━━ Data section ━━

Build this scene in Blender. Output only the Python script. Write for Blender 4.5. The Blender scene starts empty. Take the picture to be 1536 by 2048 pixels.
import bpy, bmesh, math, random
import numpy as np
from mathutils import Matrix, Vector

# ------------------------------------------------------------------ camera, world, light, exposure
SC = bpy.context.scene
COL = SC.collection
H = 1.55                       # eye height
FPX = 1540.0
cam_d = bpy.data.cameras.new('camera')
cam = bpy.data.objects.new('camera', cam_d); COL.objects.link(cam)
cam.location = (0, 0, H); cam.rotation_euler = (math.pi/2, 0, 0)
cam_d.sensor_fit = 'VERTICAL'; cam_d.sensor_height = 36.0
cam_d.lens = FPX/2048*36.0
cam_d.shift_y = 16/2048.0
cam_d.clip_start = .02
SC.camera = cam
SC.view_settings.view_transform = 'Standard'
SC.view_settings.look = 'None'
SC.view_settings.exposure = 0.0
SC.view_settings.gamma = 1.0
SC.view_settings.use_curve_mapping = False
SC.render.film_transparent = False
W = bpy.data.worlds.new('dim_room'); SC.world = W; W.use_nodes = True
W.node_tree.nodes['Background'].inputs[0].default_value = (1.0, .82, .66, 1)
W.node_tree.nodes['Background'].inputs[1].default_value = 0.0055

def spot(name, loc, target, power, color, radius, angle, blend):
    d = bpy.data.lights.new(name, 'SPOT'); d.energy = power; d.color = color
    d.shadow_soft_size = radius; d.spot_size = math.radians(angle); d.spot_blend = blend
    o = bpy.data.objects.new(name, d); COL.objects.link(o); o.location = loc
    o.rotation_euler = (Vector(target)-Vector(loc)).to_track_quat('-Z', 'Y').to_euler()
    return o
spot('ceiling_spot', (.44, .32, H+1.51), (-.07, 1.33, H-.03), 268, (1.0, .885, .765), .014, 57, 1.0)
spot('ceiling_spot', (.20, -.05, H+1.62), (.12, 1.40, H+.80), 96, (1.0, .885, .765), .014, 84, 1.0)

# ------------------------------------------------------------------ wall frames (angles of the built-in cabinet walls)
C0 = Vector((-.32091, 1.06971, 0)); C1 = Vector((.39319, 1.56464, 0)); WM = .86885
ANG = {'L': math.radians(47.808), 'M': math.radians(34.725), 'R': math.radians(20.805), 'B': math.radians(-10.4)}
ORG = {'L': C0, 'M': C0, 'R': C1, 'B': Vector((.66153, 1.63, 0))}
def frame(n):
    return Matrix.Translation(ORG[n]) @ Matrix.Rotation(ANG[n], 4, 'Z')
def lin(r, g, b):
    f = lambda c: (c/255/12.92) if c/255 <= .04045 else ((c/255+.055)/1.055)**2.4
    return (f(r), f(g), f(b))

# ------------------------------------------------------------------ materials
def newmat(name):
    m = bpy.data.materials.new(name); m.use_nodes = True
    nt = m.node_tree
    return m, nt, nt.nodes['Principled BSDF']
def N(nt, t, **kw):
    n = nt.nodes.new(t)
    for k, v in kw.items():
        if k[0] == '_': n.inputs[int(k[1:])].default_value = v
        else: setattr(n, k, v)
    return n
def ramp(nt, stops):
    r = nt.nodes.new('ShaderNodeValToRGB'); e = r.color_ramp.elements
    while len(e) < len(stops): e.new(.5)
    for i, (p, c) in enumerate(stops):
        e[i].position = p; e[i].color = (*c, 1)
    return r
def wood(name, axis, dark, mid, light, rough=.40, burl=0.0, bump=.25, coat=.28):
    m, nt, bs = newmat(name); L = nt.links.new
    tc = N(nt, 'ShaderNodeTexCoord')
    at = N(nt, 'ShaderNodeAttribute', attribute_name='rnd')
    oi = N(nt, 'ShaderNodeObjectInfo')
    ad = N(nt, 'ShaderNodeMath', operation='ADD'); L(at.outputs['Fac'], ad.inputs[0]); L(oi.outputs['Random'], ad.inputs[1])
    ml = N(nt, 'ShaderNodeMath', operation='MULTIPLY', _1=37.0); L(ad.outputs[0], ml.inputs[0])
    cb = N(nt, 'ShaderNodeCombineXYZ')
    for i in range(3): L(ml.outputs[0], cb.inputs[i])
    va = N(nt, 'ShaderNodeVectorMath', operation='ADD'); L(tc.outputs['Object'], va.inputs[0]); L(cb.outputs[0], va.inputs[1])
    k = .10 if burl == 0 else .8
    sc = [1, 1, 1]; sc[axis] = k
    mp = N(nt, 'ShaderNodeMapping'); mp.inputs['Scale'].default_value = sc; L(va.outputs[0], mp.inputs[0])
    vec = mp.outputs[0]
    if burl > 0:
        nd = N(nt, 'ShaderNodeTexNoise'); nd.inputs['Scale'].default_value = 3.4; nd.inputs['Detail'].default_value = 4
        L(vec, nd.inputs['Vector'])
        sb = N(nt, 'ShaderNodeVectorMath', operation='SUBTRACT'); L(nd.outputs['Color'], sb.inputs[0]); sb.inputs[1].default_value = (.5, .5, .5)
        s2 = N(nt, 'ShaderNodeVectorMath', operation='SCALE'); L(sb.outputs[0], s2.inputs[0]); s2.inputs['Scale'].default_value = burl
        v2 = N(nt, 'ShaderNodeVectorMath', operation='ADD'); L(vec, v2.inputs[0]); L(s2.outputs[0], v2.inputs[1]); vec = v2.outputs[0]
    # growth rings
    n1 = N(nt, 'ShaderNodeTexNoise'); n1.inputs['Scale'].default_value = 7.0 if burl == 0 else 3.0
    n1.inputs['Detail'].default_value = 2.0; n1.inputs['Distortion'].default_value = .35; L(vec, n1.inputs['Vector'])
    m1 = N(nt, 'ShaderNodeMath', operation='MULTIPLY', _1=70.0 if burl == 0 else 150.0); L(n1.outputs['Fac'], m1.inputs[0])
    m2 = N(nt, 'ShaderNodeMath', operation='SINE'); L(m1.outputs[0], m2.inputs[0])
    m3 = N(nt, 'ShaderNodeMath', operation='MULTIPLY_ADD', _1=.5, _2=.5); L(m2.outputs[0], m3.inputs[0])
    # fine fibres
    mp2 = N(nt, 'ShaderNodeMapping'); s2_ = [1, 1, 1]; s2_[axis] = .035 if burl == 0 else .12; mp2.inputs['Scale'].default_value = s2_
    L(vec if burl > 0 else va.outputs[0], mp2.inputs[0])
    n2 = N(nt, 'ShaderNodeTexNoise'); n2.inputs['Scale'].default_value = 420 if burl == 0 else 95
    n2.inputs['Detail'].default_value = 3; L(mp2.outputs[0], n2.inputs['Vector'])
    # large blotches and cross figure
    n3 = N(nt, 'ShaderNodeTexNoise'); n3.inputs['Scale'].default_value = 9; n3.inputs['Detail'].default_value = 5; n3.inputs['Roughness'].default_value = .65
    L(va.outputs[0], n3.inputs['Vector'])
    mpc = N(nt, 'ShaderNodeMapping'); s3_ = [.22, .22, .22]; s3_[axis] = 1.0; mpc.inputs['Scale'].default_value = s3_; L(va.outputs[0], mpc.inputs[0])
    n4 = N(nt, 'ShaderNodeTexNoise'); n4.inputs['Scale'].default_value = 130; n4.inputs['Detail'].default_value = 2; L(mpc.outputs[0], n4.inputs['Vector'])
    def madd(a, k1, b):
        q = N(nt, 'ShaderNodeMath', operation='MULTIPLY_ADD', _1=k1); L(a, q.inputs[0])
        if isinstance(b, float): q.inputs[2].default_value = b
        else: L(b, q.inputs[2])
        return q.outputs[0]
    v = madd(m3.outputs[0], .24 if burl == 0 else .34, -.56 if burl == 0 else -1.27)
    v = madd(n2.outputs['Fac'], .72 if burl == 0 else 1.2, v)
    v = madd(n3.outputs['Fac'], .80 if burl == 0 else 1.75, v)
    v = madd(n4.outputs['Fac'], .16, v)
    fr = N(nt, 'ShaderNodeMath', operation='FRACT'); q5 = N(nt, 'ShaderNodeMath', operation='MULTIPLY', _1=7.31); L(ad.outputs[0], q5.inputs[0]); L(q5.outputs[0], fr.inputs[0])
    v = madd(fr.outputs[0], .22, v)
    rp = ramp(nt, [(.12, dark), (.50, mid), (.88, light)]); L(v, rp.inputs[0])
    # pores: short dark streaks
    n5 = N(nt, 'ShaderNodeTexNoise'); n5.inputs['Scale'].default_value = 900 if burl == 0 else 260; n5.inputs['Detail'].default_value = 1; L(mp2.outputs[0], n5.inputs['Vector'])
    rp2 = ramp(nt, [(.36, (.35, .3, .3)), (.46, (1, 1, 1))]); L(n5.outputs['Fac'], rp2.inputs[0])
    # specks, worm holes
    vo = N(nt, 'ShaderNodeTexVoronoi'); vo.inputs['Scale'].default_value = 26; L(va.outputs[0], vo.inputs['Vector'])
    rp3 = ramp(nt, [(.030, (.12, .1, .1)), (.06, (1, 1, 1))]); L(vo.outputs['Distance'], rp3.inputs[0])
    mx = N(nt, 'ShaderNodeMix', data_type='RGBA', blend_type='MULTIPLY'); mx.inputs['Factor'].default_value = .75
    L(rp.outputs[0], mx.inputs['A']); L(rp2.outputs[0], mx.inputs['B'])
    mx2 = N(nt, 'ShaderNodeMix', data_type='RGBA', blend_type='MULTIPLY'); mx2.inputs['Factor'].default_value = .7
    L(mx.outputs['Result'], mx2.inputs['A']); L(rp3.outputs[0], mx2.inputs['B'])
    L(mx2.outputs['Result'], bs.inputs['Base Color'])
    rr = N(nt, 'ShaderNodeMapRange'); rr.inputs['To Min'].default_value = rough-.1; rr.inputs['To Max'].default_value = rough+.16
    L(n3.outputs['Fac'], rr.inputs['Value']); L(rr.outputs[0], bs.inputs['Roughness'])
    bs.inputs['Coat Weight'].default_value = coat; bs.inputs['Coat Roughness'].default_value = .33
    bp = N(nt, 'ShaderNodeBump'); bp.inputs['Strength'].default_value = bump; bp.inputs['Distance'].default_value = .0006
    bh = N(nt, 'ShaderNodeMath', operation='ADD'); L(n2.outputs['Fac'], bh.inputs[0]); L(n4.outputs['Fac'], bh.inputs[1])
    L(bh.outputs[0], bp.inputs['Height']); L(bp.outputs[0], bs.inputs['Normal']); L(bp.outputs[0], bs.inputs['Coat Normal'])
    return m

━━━

* [Task to carry out]
All lines from the beginning of the material above through the one with "from mathutils import Matrix, Vector" need to be returned exactly; please return those and only those.

* [Task response]
Build this scene in Blender. Output only the Python script. Write for Blender 4.5. The Blender scene starts empty. Take the picture to be 1536 by 2048 pixels.
import bpy, bmesh, math, random
import numpy as np
from mathutils import Matrix, Vector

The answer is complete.